The first US presidential election after the collapse of the USSR almost rendered the same verdict on the regime in Washington. The 1992 election saw a populist challenge to President George H.W. Bush from within his own party. Pat Buchanan didn’t win any primaries, but his performance in the early contests suggested that up to a third of the GOP had lost faith in the incumbent. Buchanan not only took on Bush the politician, he assailed the politics of the Bush party: foreign interventionism of the sort that had seemingly gone so well in the Gulf War a year earlier; trade policies that had hurt American manufacturing jobs; and a lackluster commitment to fighting what Buchanan characterized as a ‘culture war’ with the ideological left.
Bush and Bushism survived the encounter with Buchanan only to face another populist insurgency in the general election. The billionaire H. Ross Perot was as unexpected an element in the 1992 contest as Donald Trump would be in the 2016 race. Perot imploded but Bush lost anyway. The man who beat him, Bill Clinton, was a self-styled New Democrat and, at just 46, the third-youngest president in history. The 1992 election was nowhere near as dramatic as the events that brought an end to the Soviet Union a year earlier. But in the US as in the USSR, the old politics had lost its grip on legitimacy. The public asked for a fresh start, if not, in our case, for a new constitution. The fall of the curtain on 42 years of Democratic control in the House of Representatives after the 1994 midterm elections drove home the point. An era had closed.

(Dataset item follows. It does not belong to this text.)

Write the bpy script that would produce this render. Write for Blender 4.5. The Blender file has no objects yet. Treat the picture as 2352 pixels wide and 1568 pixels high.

The new era that began in Russia with Boris Yeltsin soon proved bitterly disappointing. Oligarchs and gangsters stripped the nation’s wealth. Small wars could not be won, and a great power’s foreign policy became an ongoing embarrassment. Life expectancy declined. Mutatis mutandis, does this sound strangely familiar?
Yeltsin was something of a liberal, at least compared with what came after him. Since the end of the Cold War, America’s leadership has been nothing but liberal — left-liberal or neoliberal or, as some Republican publicists like to say, ‘classical liberal’, but liberal through and through. Even Trump was no radical departure from this: one of his signal achievements, after all, was a free-trade deal, the US-Mexico-Canada Agreement. He started no new wars, but the unwinnable old war in Afghanistan stretches into its 20th year.
Trump was the mildest of corrections to the failures of post-Cold War liberalism after a quarter century of its monopoly on American politics. Yet he was treated by liberals in the media and intelligentsia as if he were authoritarianism personified — and, of course, the puppet of an actual authoritarian in Moscow. If this is how American liberals respond to the least of populist reforms, one cannot expect our Yeltsin-like ruling class to so much as recognize its own mistakes, let alone atone for them.